I think going after the judge himself for imposing sentences like this may be the only way to deal with it, unless Alred were to attend a sympathetic liberal church... and since they'd oppose the judge sentencing him to church attendance, he probably will avoid churches like that.

(I'm trying to remember, but I believe some of the Florida judges do the same - at least at the civil level.  I think I remember cases where it was mentioned as part of the "deal".)

by ArchaeoBob on Mon Nov 26, 2012 at 05:34:34 PM EST

said that Alred attends a church with his family, so the order to attend a weekly church service is no imposition on him. I don't think the denomination of his church was in the story, but I know it was not stipulated by the judge. Still, I had the same reaction as you did, Rob, when I read about it. I'm a Baha'i. If I found myself in Alred's place in this court, where might I be sentenced? Somebody needs to bring the law down on this character.

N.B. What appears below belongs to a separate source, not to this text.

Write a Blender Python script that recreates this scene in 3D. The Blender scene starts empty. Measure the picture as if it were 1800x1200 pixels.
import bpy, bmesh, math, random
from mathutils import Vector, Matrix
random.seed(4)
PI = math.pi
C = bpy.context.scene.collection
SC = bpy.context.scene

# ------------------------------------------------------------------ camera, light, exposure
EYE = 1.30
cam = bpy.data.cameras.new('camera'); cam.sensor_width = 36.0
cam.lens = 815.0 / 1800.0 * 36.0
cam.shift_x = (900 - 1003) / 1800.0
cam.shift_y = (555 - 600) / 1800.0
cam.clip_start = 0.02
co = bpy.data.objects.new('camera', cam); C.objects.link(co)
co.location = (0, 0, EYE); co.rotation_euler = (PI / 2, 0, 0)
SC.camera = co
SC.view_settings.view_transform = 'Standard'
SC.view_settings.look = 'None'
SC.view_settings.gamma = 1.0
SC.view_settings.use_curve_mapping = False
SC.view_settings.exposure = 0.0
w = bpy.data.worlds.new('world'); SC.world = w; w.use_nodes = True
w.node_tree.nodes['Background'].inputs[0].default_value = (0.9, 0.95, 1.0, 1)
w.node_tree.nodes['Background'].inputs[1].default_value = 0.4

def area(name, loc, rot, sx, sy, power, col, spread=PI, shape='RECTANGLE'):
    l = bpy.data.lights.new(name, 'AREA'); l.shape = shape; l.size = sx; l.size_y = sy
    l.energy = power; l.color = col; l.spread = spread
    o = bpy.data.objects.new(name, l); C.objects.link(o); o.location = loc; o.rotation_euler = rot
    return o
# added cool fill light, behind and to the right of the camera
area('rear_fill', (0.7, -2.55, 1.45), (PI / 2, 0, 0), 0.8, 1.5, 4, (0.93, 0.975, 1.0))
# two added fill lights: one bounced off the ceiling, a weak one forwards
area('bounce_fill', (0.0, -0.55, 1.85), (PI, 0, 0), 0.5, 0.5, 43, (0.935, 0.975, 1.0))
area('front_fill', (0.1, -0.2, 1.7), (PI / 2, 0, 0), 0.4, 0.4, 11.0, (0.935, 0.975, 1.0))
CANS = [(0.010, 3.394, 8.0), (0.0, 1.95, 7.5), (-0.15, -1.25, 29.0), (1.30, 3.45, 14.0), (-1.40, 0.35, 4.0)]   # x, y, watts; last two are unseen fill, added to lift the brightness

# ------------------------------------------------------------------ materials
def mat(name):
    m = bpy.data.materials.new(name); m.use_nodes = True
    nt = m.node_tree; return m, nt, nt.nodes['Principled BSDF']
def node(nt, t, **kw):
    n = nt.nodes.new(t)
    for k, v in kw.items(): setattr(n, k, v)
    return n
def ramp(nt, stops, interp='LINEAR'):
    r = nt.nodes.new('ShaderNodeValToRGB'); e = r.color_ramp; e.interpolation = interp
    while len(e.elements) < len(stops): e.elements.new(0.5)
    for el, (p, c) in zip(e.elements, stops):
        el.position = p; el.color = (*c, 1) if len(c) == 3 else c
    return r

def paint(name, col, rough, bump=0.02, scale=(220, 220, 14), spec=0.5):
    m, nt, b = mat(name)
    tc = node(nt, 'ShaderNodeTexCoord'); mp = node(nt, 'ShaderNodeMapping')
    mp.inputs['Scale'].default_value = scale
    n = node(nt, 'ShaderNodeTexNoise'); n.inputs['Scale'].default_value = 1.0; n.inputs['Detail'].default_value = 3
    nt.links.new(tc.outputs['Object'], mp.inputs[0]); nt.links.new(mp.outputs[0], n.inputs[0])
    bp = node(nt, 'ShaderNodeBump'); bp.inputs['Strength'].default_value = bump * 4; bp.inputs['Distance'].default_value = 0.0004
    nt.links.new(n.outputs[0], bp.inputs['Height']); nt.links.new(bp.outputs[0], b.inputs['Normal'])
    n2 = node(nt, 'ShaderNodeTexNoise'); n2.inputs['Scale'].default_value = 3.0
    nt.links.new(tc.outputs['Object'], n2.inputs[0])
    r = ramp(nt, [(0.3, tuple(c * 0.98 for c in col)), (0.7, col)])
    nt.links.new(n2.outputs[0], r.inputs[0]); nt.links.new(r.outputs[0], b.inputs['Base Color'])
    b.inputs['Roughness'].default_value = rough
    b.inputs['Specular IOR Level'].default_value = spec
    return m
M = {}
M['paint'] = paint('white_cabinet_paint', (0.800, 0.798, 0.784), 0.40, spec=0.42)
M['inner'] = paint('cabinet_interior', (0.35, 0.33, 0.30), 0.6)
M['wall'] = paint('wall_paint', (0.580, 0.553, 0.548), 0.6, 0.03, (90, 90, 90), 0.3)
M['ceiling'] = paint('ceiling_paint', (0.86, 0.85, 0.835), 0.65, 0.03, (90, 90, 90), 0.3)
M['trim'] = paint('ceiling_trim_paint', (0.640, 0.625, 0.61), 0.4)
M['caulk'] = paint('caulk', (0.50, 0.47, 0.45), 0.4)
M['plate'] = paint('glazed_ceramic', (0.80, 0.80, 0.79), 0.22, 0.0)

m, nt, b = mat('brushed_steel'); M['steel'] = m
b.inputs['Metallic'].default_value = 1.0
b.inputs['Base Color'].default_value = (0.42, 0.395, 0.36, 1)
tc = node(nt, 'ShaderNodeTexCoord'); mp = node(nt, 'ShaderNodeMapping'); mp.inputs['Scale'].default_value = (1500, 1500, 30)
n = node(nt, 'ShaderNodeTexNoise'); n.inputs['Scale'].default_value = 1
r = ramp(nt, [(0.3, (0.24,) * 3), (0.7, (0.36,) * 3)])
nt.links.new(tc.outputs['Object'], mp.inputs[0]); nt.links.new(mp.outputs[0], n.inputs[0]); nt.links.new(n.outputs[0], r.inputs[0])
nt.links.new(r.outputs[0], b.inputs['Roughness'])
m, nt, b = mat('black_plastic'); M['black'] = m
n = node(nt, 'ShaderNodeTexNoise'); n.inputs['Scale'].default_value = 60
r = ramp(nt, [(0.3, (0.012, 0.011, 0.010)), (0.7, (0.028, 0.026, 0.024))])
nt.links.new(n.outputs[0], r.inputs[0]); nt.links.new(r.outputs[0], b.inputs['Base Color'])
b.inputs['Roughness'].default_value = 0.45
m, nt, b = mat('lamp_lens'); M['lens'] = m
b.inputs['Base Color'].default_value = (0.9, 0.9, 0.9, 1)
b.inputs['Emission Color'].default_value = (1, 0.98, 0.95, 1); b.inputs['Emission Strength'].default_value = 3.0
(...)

by eeyore on Mon Nov 26, 2012 at 09:37:10 PM EST

Did the judge include substance abuse counseling for this young man?   I would hope that getting him into an alcohol abuse counseling program should be part of his sentence rather than just making him pray.  The finishing high school and completing welding school is actually a very positive sentence that will hopefully help him turn his life around, the whole church-attendance thing doesn't sit well with me.  I know that judges can be imperious jerks, but the violation of church and state issue here really bothers me -- and it still would, even if I wasn't a Pagan/Wiccan.

by coralsea on Mon Nov 26, 2012 at 11:41:01 PM EST

Constable from the next county bragged to me he sentenced youth to attend church.  He told me he checked this out with the local D.A. who assured him he violated no statues in doing so. Local church now gets federal funds to feed children before getting them into indoctrination sessions.

by wilkyjr on Tue Nov 27, 2012 at 09:25:55 AM EST

I am an Eastern Orthodox Christan.  I would love it if people were sentenced to attend my church. they would be amazed, but confused if they were used to evangelical services.